Por sua vez, a resolução da ANEEL determina que os agentes deverão notificar equipe de coordenação setorial designada toda vez em ocorrerem incidentes cibernéticos de maior impacto que afetem de maneira substancial a segurança das instalações, a operação ou os serviços aos usuários ou de dados.
A agência não estabelece um prazo para a notificação, mas esta deverá ser realizada assim que o agente tiver ciência do incidente e de sua dimensão. Para tanto, o agente deverá ter um procedimento interno adequadamente estruturado e organizado, com um plano de resposta a incidente cibernéticos que possibilite a apuração de informações e o rápido envio da notificação, além de manter registros dos resultados dos modelos de maturidade aplicados em formato a ser definido, dos riscos cibernéticos identificados, com a forma de tratamento, e os dados das equipes de prevenção, tratamento e resposta a incidentes cibernético.
A notificação demonstrará o comprometimento, a transparência e a boa-fé do agente mediante o reporte do incidente cibernético de maior impacto ao órgão regulador do setor. A clareza, a precisão e agilidade no envio das informações fornecidas são fundamentais para o cumprimento do seu fim perante a ANEEL, que é o de comunicar a ocorrência de um incidente daquela natureza.

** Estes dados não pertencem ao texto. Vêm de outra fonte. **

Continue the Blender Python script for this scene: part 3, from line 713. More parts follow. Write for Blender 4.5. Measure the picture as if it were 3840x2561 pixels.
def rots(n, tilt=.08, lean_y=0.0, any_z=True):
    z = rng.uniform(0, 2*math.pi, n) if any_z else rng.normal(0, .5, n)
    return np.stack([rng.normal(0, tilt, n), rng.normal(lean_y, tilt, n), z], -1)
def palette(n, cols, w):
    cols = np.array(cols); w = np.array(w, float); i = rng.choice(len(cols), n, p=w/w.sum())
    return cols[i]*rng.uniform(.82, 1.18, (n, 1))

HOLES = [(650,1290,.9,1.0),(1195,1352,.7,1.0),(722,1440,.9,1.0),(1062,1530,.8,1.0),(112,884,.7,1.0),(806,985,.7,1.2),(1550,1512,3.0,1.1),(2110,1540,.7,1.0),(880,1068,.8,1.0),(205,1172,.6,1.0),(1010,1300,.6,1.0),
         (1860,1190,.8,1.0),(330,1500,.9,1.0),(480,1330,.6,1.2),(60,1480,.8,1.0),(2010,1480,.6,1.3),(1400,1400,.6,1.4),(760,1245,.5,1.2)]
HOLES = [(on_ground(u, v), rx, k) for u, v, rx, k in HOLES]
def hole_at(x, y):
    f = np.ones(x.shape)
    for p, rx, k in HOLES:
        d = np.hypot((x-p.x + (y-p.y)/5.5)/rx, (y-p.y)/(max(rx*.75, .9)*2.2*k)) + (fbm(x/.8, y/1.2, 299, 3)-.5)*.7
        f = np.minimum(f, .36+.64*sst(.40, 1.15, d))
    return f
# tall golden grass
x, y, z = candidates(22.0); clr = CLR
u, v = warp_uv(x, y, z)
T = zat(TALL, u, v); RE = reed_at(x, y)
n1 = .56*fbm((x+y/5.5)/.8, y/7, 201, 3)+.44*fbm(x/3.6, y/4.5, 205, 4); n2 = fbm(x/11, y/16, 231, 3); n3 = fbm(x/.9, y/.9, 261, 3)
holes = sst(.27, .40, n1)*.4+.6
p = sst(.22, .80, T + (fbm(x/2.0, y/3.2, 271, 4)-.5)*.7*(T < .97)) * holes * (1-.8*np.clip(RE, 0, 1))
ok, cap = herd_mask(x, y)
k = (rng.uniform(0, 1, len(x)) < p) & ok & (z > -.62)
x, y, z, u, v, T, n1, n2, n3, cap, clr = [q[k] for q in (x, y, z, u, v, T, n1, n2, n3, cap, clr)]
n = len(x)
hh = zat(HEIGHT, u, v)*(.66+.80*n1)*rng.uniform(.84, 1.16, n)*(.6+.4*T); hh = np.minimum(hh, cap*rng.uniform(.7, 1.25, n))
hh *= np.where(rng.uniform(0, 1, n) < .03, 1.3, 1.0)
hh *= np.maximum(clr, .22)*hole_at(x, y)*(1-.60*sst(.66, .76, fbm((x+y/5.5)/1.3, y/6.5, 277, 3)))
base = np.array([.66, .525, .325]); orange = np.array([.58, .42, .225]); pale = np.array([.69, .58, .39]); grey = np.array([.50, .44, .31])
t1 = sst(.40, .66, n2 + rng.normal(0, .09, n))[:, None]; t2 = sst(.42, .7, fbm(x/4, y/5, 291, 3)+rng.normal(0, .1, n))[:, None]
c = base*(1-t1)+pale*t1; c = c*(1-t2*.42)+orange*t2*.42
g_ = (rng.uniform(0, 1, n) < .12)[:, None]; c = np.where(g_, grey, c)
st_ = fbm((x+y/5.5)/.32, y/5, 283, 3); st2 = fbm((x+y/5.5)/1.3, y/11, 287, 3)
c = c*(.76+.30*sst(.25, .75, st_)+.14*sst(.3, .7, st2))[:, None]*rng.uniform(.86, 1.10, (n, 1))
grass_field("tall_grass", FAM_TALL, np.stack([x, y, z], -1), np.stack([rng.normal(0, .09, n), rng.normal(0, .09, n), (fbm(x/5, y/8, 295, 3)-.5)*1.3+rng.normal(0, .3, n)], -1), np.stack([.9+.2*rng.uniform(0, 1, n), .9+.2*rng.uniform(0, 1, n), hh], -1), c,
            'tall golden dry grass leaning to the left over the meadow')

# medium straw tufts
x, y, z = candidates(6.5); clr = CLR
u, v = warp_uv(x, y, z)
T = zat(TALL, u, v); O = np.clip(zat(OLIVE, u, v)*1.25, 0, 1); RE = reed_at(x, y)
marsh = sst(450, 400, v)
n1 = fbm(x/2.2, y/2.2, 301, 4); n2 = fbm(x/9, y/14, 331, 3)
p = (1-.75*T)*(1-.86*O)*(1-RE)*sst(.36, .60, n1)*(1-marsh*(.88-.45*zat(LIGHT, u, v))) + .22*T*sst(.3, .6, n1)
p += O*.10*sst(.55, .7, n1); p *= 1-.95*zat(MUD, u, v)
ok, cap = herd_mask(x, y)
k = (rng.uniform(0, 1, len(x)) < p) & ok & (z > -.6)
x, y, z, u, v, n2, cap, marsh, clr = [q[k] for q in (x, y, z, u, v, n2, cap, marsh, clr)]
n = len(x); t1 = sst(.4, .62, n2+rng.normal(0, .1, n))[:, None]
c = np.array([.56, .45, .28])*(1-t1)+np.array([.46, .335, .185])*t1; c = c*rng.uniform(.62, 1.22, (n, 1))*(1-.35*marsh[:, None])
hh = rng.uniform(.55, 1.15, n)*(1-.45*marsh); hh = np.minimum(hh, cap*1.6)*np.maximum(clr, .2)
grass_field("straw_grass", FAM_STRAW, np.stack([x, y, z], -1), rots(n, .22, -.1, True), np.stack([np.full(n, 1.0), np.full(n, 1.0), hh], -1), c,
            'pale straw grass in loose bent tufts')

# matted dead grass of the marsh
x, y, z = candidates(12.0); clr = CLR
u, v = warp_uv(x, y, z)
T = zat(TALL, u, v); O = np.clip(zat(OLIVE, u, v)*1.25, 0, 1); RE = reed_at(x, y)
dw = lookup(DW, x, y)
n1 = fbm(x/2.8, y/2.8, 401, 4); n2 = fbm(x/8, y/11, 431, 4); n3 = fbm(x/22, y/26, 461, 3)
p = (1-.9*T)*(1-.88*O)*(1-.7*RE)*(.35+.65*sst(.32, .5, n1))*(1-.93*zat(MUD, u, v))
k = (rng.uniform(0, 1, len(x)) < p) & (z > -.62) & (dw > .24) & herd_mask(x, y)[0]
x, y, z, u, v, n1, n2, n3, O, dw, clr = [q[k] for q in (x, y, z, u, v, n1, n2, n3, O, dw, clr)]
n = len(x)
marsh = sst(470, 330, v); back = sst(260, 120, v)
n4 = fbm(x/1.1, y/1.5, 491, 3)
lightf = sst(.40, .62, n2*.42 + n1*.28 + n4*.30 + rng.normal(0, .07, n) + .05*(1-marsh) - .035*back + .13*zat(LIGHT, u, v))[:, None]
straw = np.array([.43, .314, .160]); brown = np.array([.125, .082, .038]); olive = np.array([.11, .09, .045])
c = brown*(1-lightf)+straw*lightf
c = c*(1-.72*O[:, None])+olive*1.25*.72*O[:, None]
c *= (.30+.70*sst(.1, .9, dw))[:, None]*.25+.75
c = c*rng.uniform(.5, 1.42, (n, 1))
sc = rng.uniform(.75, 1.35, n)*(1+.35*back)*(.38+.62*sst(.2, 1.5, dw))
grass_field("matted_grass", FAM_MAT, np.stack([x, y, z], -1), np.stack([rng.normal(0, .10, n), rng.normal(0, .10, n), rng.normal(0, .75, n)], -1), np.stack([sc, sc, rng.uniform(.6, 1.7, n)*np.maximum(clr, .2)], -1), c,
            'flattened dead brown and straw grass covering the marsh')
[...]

Assim, adequar uma empresa ao previsto na Resolução 964/2021 da ANEEL, combinada com os comandos trazidos pela LGPD, não é tarefa simples, especialmente em agentes onde a quantidade de dados e informações acumuladas é expressiva.
A ANEEL deverá caminhar com esse assunto em sintonia com as diretrizes emanadas pela ANPD, a fim de que possam promover em conjunto uma cultura de proteção de dados e de segurança cibernética e da informação, com o fim comum de evitar ou ao menos mitigar ao máximo os efeitos deletérios de incidentes cibernéticos, os quais muitas vezes são altamente danosos ou mesmo irreversíveis para uma organização.